— PROBLEM STATEMENT —
Starting with the first line and ending with the line that holds "random.seed(7)", repeat the material exactly.

____ DATA SECTION

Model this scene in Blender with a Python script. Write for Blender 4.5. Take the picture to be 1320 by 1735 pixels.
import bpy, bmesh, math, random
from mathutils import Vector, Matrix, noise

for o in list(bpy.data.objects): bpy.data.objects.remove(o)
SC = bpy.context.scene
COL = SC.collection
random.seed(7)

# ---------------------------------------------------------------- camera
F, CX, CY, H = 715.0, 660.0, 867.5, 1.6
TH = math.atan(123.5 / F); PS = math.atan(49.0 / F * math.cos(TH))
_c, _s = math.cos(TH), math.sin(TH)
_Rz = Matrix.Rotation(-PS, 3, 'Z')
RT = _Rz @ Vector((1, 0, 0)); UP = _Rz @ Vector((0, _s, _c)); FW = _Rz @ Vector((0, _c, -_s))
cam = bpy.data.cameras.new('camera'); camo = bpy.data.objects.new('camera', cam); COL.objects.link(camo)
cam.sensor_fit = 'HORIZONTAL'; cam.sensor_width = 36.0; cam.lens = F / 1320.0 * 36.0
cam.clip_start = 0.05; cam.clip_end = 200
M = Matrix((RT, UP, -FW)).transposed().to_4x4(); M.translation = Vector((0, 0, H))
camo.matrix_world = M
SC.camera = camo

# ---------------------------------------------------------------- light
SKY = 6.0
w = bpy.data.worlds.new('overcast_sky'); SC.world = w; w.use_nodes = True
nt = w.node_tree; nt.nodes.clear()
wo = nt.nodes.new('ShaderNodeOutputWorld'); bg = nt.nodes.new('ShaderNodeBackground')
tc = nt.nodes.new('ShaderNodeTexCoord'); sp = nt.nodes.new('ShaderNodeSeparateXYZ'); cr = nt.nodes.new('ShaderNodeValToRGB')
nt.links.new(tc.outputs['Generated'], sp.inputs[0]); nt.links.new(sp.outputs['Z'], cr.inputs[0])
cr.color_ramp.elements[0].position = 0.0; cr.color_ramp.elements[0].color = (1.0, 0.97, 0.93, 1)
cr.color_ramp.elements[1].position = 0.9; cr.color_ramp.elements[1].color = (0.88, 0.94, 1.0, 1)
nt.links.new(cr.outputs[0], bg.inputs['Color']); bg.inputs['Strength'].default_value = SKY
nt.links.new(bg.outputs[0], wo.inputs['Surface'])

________

— RESPONSE TO THE TASK —
Model this scene in Blender with a Python script. Write for Blender 4.5. Take the picture to be 1320 by 1735 pixels.
import bpy, bmesh, math, random
from mathutils import Vector, Matrix, noise

for o in list(bpy.data.objects): bpy.data.objects.remove(o)
SC = bpy.context.scene
COL = SC.collection
random.seed(7)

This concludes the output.